El problema de “InMortal” claramente no está en el contenido, sino en la forma. El director Tarsem Singh aplica un estilo narrativo que funciona de maravillas en el comienzo, pues es a través del trabajo actoral por donde transita el ritmo de la tensión. Tenemos un protagonista que sufre un verdadero dilema entre aceptar o no este primer paso hacia el futuro. Es decir, se necesita un cuerpo de otra persona. ¿Quién es? ¿Quién era? ¿Corresponde? ¿El deseo se puede volver codicia? Claro, esto lo vemos concretamente porque Ben Kingsley es de esos actores que entiende todo. Ryan Reynolds no. Entiende algo. Poquito, pero algo. Es correcto lo que hace y no se puede endilgarle una caída de la calidad de este producto porque lo que falla es el resto de lo que está escrito en el guión de David Pastor, quien no sólo se debe haber aburrido leyendo a Isaac Asimov y lo reemplazó por algún cómic, tampoco vio antecedentes cinematográficos que podían conjugar magistralmente drama y acción como la notable “Contracara” (John Woo, 1997), en la cual héroe y villano intercambiaban el rostro y cada uno iba consumiendo su antigua personalidad para cambiarla por la otra.

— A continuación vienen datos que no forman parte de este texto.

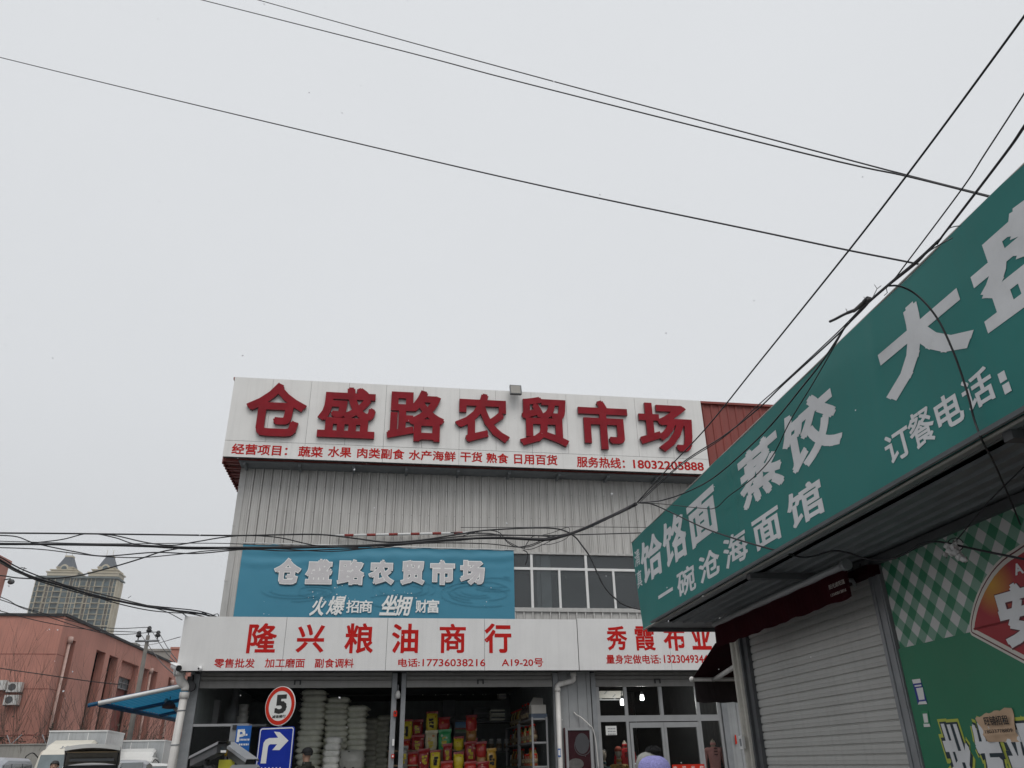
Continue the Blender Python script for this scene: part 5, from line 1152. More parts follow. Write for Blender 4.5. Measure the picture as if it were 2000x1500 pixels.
CM = {'oil_amber': mat('oil_amber', (.40, .22, .04), .15), 'sauce_red': mat('sauce_red', (.26, .05, .02), .3), 'sauce_brown': mat('sauce_brown', (.10, .05, .03), .2), 'oil_pale': mat('oil_pale', (.45, .38, .15), .15), 'vinegar_dark': mat('vinegar_dark', (.05, .03, .025), .2), 'milk_white': mat('milk_white', (.50, .50, .47), .3)}
protos = {}
names = dict(oil_amber='amber oil bottle', sauce_red='red sauce jar', sauce_brown='brown sauce bottle', oil_pale='pale oil bottle', vinegar_dark='dark vinegar bottle', milk_white='white plastic bottle')
def bottle(kind, loc, where, s=1.):
    if kind not in protos:
        mb = MB(); prof = [(.036, 0), (.04, .01), (.04, .16), (.03, .19), (.014, .22), (.014, .25)] if kind not in ('sauce_red', 'milk_white') else [(.042, 0), (.045, .01), (.045, .13), (.038, .15), (.032, .16)]
        mb.lathe((0, 0, 0), prof, 10); o = mb.build('bottle', CM[kind], root=(0, 0, 0)); zt = prof[-1][1]
        m2 = MB(); m2.lathe((0, 0, 0), [(prof[-1][0]*1.15, zt-.005), (prof[-1][0]*1.15, zt+.025)], 10); m2.build('cap', M['sigred'] if kind != 'milk_white' else M['white'], o)
        m3 = MB(); r_ = prof[2][0]+.0015; m3.lathe((0, 0, 0), [(r_, .04), (r_, .11)], 10); m3.build('label', mat('bottle_label', (.26, .20, .12), .5, var=.5, vscale=30), o)
        protos[kind] = o
    else:
        o = protos[kind].copy(); C.objects.link(o)
        for ch in protos[kind].children: c_ = ch.copy(); C.objects.link(c_); c_.parent = o
    o.location = loc; o.scale = (s, s, s); tag(o, f'{names[kind]} standing on {where}', 'bottle', 'bottles and jars on the shop shelves')
rb = random.Random(5)
for z, wh in ((2.0, 'the fourth shelf of the near unit'), (1.55, 'the third shelf of the near unit'), (2.45, 'top of the near unit')):
    for k in range(9):
        u = .12+k*.17+rb.uniform(-.02, .02); kd = rb.choice(cols[:5]) if z < 2.4 else rb.choice(('oil_amber', 'vinegar_dark'))
        if z > 2.4 and k not in (4, 5, 6, 8): continue
        bottle(kd, su.pt(u, .22 if k % 2 else .27, z), wh, 1.25)
for z, wh in ((2.0, 'the fourth shelf of the deeper unit'), (1.55, 'the third shelf of the deeper unit'), (2.4, 'top of the deeper unit')):
    for k in range(8): bottle(rb.choice(cols), su2.pt(.15+k*.21, .22, z), wh, 1.3)
for k in range(7): bottle('milk_white', bf_.pt(.15+k*.2, .2, 1.9), 'the rear shelf unit', 1.5)
# carton and crate on the near unit, boxes on the rear, cooler with picture
t = thing('carton', 'white carton with flap up on top of the near shelf unit', 'box', su.pt(.22, .15, 2.45)); f_ = Frame(su.pt(.22, .15, 2.45), F.ex, F.en)
mb = MB(); mb.box(f_, -.17, .14, -.15, .15, .09, .26); mb.build('box', M['card'], t); mb = MB(); mb.add([f_.pt(-.17, -.15, .262), f_.pt(.14, -.15, .262), f_.pt(.16, -.26, .42), f_.pt(-.05, -.26, .44)], [(0, 1, 2, 3)]); mb.build('flap', M['card'], t)
t = thing('crate', 'blue grey plastic crate under the white carton', 'crate', su.pt(.22, .15, 2.452)); f2 = Frame(su.pt(.22, .15, 2.452), F.ex, F.en)
mb = MB(); mb.box(f2, -.18, .16, -.16, .16, 0, .085)
for k in range(9): mb.box(f2, -.17+k*.037, -.155+k*.037, .161, .168, .006, .08)
mb.build('basket', mat('crate_plastic', (.09, .12, .17), .5), t)
t = thing('drinks_cooler', 'dark drinks cooler with a landscape picture on its header', 'cooler', at(899, 1500, 20.4)*np.array([1, 1, 0])); cf_ = Frame(at(899, 1440, 20.4)*np.array([1, 1, 0]), F.ex, F.en)
q0, q1 = cf_.px(889, 1432), cf_.px(911, 1410)
mb = MB(); mb.box(cf_, q0[0]-.03, q1[0]+.03, -.5, -.01, .12, q1[1]+.05); mb.build('cabinet', M['dsteel'], t)
mb = MB(); mb.box(cf_, q0[0], q1[0], -.009, 0, q0[1], q1[1])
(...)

Aquí ese dilema mora, que tan bien funciona como disparador hacia las preguntas en la platea, se diluye. Se transforma en un mero justificativo para pasar directo y casi sin escalas a la acción, y ya se sabe: al comenzar las piñas terminan las preguntas en esta vida y en el cine también.
No se puede negar una buena técnica y un montaje correcto. Al final, “InMortal” era para comprar pochoclos y puede que aquél que no se siente en la butaca para hacerse preguntas aplicando el sentido común la pase bien. El otro, el que se quedó enganchado con la primera media hora (incluimos acá la secuencia en la cual Hale aprende a habitar el cuerpo de Mark), sufrirá por un lado el desconcierto de tener que abandonar lo más jugoso de la idea: el conflicto de dos conciencias en una misma mente. Y por el lado de la acción propiamente dicha, escenas en las que un tipo con un tiro en el brazo sale corriendo igual pese a estar amenazado, un cuerpo que a pesar de tener otro cerebro igual se acuerda de tomas de karate, manejo de armas, etc. Y así hasta el final.
Suele pasar en Hollywood: importan directores interesantes pero con el requisito de tener que dejar la personalidad en la aduana y ponerse el chip de “Sí, señor productor” Tarsem Singh, director de “La celda” (2000) es una prueba concreta.